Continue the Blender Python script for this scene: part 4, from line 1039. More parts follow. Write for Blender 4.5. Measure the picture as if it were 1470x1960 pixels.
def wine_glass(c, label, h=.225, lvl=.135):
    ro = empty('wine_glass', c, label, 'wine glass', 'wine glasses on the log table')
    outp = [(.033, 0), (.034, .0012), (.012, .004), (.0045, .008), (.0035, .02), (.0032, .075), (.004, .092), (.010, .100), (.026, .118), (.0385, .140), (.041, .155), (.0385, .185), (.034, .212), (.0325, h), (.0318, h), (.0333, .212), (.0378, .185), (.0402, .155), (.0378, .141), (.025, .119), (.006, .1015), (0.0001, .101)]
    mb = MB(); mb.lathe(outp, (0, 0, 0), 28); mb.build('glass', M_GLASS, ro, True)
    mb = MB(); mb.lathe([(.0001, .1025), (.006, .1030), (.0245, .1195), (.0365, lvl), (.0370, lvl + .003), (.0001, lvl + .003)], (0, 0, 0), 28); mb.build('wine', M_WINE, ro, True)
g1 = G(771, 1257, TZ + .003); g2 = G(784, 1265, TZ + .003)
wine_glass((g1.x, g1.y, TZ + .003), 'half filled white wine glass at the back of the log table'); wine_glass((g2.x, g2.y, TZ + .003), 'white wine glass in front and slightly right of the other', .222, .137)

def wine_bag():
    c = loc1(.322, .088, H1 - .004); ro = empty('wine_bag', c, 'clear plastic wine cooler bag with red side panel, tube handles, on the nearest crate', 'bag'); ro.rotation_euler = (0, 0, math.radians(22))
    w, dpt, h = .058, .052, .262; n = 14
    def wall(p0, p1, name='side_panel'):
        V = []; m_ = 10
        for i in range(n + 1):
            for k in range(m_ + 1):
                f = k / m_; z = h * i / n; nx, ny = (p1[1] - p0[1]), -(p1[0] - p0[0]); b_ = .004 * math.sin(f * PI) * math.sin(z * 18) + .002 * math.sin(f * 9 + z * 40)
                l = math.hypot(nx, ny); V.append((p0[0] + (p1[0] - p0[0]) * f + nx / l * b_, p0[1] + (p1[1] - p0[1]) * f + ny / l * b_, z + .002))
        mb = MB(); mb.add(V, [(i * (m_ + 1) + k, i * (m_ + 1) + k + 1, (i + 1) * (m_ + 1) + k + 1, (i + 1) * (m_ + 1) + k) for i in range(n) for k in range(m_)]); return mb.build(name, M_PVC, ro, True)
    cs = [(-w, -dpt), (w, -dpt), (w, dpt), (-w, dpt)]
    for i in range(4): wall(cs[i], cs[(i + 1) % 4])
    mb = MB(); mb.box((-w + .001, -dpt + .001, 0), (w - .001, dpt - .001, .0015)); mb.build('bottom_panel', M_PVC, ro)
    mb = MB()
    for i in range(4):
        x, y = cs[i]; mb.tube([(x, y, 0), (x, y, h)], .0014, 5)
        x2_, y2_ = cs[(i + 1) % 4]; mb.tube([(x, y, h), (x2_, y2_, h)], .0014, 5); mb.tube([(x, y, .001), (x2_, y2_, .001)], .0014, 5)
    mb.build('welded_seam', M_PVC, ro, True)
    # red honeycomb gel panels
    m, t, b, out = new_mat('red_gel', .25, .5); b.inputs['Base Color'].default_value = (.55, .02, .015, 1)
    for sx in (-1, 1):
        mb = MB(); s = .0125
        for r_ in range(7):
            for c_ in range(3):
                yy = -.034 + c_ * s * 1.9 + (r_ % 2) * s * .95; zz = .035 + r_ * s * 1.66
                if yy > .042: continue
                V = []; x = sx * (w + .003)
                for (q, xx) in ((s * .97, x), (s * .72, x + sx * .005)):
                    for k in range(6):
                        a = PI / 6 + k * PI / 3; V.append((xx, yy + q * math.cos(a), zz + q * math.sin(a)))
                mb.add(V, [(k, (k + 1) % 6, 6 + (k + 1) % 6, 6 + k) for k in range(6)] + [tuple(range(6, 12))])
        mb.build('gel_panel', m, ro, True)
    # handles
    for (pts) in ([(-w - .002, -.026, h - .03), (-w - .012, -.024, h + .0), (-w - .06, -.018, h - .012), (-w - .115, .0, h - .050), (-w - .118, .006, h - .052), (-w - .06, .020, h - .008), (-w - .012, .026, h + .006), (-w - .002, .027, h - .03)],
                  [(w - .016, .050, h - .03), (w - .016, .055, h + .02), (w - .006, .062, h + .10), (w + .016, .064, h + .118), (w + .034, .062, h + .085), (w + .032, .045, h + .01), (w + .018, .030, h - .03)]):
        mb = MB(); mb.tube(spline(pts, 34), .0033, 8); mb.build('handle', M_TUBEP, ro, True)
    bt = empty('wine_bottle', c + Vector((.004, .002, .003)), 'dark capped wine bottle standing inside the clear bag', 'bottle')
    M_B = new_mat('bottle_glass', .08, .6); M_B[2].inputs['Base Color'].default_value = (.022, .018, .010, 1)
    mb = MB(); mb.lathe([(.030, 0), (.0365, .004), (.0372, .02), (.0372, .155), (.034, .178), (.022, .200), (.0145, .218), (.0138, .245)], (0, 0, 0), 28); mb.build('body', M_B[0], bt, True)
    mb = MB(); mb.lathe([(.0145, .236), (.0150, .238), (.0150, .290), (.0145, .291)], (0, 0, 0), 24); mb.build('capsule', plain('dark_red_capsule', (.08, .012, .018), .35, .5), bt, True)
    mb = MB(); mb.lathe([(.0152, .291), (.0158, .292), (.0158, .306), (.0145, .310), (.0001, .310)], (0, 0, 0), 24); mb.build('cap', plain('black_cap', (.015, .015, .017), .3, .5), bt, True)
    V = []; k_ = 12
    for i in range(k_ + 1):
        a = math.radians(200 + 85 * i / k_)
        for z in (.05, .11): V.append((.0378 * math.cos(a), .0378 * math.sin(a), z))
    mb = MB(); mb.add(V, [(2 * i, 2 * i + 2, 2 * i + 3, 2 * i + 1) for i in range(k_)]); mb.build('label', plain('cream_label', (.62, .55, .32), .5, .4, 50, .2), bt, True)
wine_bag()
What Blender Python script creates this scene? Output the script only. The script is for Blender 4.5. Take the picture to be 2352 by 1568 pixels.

▶ **Short task**:
Locate and copy each line in the data above that includes the word "script".

▶ **Task output**:
Continue the Blender Python script for this scene: part 4, from line 1039. More parts follow. Write for Blender 4.5. Measure the picture as if it were 1470x1960 pixels.
What Blender Python script creates this scene? Output the script only. The script is for Blender 4.5. Take the picture to be 2352 by 1568 pixels.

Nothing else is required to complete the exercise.